Exercise aim:
Leave the pictures out, and retype all of the material exactly as written.

━━━ Extracted information ━━━

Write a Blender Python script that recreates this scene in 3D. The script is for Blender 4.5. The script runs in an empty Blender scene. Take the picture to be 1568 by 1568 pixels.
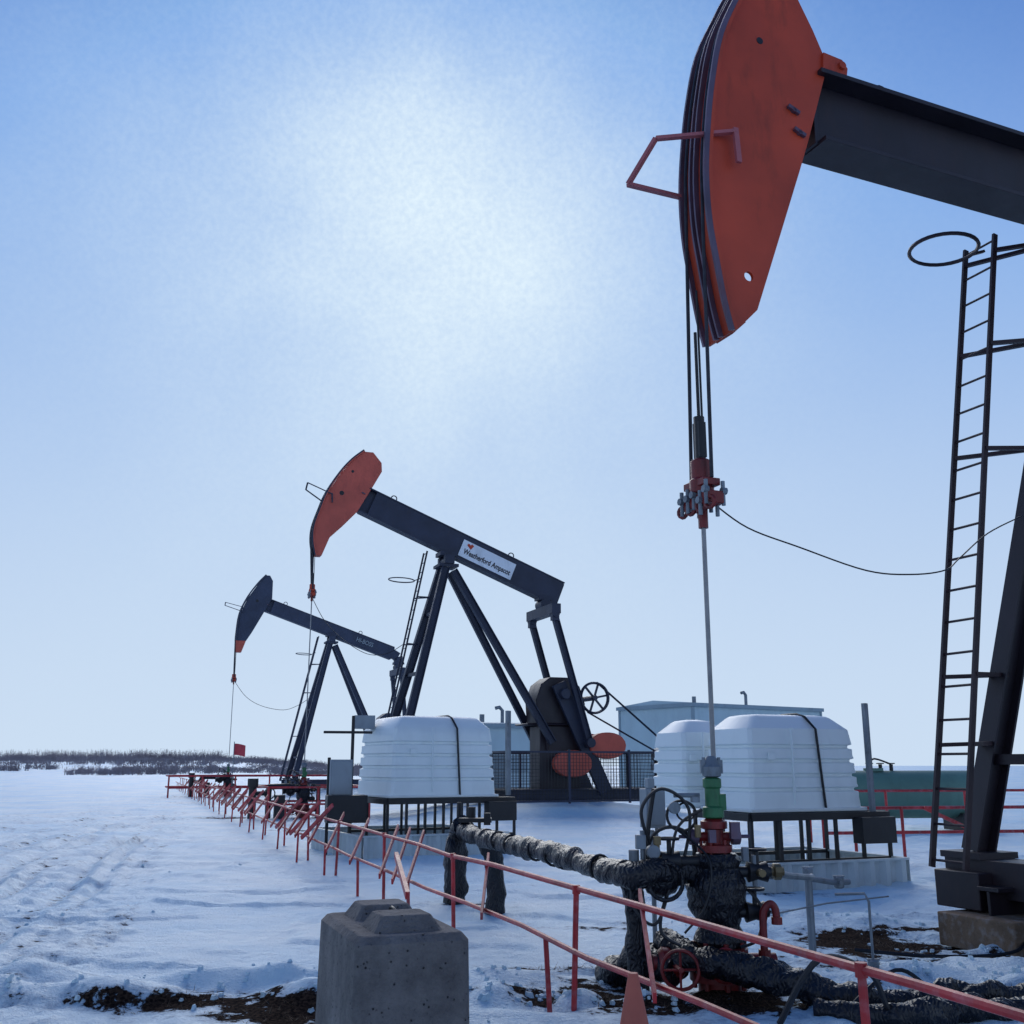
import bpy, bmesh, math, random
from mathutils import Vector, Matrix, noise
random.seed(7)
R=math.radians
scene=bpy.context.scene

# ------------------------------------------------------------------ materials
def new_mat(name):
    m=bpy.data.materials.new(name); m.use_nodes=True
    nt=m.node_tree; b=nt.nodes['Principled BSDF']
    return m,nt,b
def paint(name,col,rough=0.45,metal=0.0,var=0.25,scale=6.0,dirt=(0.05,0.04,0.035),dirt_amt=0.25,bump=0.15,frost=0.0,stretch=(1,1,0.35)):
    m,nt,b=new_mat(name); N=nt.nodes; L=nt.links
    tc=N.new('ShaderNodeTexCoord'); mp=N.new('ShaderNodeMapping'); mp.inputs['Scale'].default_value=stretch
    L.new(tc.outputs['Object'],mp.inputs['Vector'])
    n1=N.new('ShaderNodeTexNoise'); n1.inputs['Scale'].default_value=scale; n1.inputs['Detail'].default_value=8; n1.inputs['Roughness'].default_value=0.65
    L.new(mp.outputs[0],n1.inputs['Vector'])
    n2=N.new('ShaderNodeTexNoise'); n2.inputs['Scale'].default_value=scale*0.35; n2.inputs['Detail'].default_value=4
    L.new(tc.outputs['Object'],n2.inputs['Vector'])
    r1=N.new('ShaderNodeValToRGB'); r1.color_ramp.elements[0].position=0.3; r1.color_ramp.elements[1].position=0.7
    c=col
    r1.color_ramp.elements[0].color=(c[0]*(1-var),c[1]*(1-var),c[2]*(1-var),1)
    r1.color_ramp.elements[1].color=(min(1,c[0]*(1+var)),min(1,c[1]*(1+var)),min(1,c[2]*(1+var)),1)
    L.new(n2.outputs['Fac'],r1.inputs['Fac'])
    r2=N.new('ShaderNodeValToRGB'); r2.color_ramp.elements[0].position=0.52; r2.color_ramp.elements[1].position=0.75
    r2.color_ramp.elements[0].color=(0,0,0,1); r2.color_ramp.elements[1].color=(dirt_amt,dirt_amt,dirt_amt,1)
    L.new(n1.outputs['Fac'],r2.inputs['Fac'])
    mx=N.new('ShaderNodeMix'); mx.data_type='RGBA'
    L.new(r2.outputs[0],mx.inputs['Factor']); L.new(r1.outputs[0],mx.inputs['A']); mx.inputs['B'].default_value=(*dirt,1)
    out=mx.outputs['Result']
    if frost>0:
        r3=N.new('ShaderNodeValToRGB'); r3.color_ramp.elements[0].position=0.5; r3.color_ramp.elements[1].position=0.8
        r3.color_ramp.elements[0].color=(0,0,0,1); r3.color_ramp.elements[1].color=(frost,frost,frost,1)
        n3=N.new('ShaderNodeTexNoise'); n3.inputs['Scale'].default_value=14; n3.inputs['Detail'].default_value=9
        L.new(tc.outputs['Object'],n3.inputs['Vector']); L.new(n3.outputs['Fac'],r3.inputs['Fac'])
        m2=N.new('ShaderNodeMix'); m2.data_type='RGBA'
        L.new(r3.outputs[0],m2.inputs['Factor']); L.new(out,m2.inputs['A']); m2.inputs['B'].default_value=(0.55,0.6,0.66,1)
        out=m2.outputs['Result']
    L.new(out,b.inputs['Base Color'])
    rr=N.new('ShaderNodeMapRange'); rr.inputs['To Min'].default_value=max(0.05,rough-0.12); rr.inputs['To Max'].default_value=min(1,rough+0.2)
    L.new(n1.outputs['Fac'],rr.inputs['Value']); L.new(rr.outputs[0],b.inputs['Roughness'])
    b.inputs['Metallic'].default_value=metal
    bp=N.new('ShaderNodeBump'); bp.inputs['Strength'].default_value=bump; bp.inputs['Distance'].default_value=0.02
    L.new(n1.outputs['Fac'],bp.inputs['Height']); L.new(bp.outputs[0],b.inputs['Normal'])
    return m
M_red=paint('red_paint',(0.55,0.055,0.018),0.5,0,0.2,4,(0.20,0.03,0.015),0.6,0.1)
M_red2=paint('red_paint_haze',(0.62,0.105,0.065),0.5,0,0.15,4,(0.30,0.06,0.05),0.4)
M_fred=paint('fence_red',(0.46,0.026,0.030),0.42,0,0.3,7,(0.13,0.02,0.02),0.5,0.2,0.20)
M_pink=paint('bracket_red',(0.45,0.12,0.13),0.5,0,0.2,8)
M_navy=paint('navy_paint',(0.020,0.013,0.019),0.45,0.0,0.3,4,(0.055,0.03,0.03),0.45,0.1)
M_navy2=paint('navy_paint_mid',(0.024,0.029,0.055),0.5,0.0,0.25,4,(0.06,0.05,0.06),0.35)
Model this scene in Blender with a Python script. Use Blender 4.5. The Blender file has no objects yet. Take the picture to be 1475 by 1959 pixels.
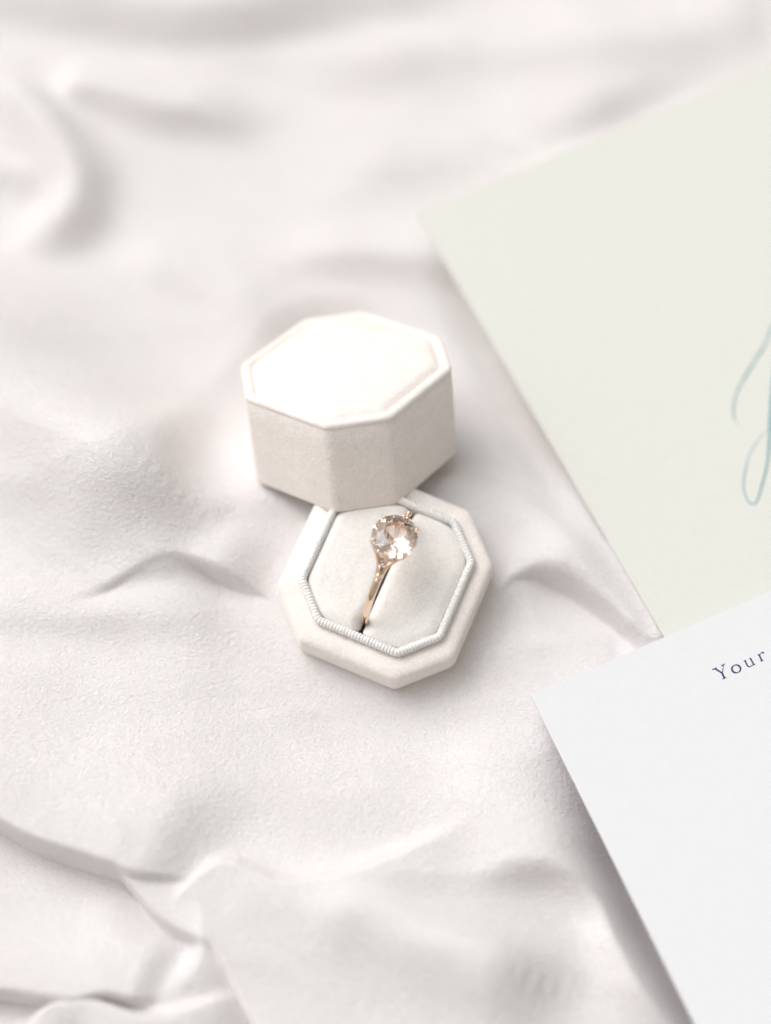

━━━

The solution:
Write a Blender Python script that recreates this scene in 3D. The script is for Blender 4.5. The script runs in an empty Blender scene. Take the picture to be 1568 by 1568 pixels.
import bpy, bmesh, math, random
from mathutils import Vector, Matrix, noise
random.seed(7)
R=math.radians
scene=bpy.context.scene

# ------------------------------------------------------------------ materials
def new_mat(name):
    m=bpy.data.materials.new(name); m.use_nodes=True
    nt=m.node_tree; b=nt.nodes['Principled BSDF']
    return m,nt,b
def paint(name,col,rough=0.45,metal=0.0,var=0.25,scale=6.0,dirt=(0.05,0.04,0.035),dirt_amt=0.25,bump=0.15,frost=0.0,stretch=(1,1,0.35)):
    m,nt,b=new_mat(name); N=nt.nodes; L=nt.links
    tc=N.new('ShaderNodeTexCoord'); mp=N.new('ShaderNodeMapping'); mp.inputs['Scale'].default_value=stretch
    L.new(tc.outputs['Object'],mp.inputs['Vector'])
    n1=N.new('ShaderNodeTexNoise'); n1.inputs['Scale'].default_value=scale; n1.inputs['Detail'].default_value=8; n1.inputs['Roughness'].default_value=0.65
    L.new(mp.outputs[0],n1.inputs['Vector'])
    n2=N.new('ShaderNodeTexNoise'); n2.inputs['Scale'].default_value=scale*0.35; n2.inputs['Detail'].default_value=4
    L.new(tc.outputs['Object'],n2.inputs['Vector'])
    r1=N.new('ShaderNodeValToRGB'); r1.color_ramp.elements[0].position=0.3; r1.color_ramp.elements[1].position=0.7
    c=col
    r1.color_ramp.elements[0].color=(c[0]*(1-var),c[1]*(1-var),c[2]*(1-var),1)
    r1.color_ramp.elements[1].color=(min(1,c[0]*(1+var)),min(1,c[1]*(1+var)),min(1,c[2]*(1+var)),1)
    L.new(n2.outputs['Fac'],r1.inputs['Fac'])
    r2=N.new('ShaderNodeValToRGB'); r2.color_ramp.elements[0].position=0.52; r2.color_ramp.elements[1].position=0.75
    r2.color_ramp.elements[0].color=(0,0,0,1); r2.color_ramp.elements[1].color=(dirt_amt,dirt_amt,dirt_amt,1)
    L.new(n1.outputs['Fac'],r2.inputs['Fac'])
    mx=N.new('ShaderNodeMix'); mx.data_type='RGBA'
    L.new(r2.outputs[0],mx.inputs['Factor']); L.new(r1.outputs[0],mx.inputs['A']); mx.inputs['B'].default_value=(*dirt,1)
    out=mx.outputs['Result']
    if frost>0:
        r3=N.new('ShaderNodeValToRGB'); r3.color_ramp.elements[0].position=0.5; r3.color_ramp.elements[1].position=0.8
        r3.color_ramp.elements[0].color=(0,0,0,1); r3.color_ramp.elements[1].color=(frost,frost,frost,1)
        n3=N.new('ShaderNodeTexNoise'); n3.inputs['Scale'].default_value=14; n3.inputs['Detail'].default_value=9
        L.new(tc.outputs['Object'],n3.inputs['Vector']); L.new(n3.outputs['Fac'],r3.inputs['Fac'])
        m2=N.new('ShaderNodeMix'); m2.data_type='RGBA'
        L.new(r3.outputs[0],m2.inputs['Factor']); L.new(out,m2.inputs['A']); m2.inputs['B'].default_value=(0.55,0.6,0.66,1)
        out=m2.outputs['Result']
    L.new(out,b.inputs['Base Color'])
    rr=N.new('ShaderNodeMapRange'); rr.inputs['To Min'].default_value=max(0.05,rough-0.12); rr.inputs['To Max'].default_value=min(1,rough+0.2)
    L.new(n1.outputs['Fac'],rr.inputs['Value']); L.new(rr.outputs[0],b.inputs['Roughness'])
    b.inputs['Metallic'].default_value=metal
    bp=N.new('ShaderNodeBump'); bp.inputs['Strength'].default_value=bump; bp.inputs['Distance'].default_value=0.02
    L.new(n1.outputs['Fac'],bp.inputs['Height']); L.new(bp.outputs[0],b.inputs['Normal'])
    return m
M_red=paint('red_paint',(0.55,0.055,0.018),0.5,0,0.2,4,(0.20,0.03,0.015),0.6,0.1)
M_red2=paint('red_paint_haze',(0.62,0.105,0.065),0.5,0,0.15,4,(0.30,0.06,0.05),0.4)
M_fred=paint('fence_red',(0.46,0.026,0.030),0.42,0,0.3,7,(0.13,0.02,0.02),0.5,0.2,0.20)
M_pink=paint('bracket_red',(0.45,0.12,0.13),0.5,0,0.2,8)
M_navy=paint('navy_paint',(0.020,0.013,0.019),0.45,0.0,0.3,4,(0.055,0.03,0.03),0.45,0.1)
M_navy2=paint('navy_paint_mid',(0.024,0.029,0.055),0.5,0.0,0.25,4,(0.06,0.05,0.06),0.35)
Model this scene in Blender with a Python script. Use Blender 4.5. The Blender file has no objects yet. Take the picture to be 1475 by 1959 pixels.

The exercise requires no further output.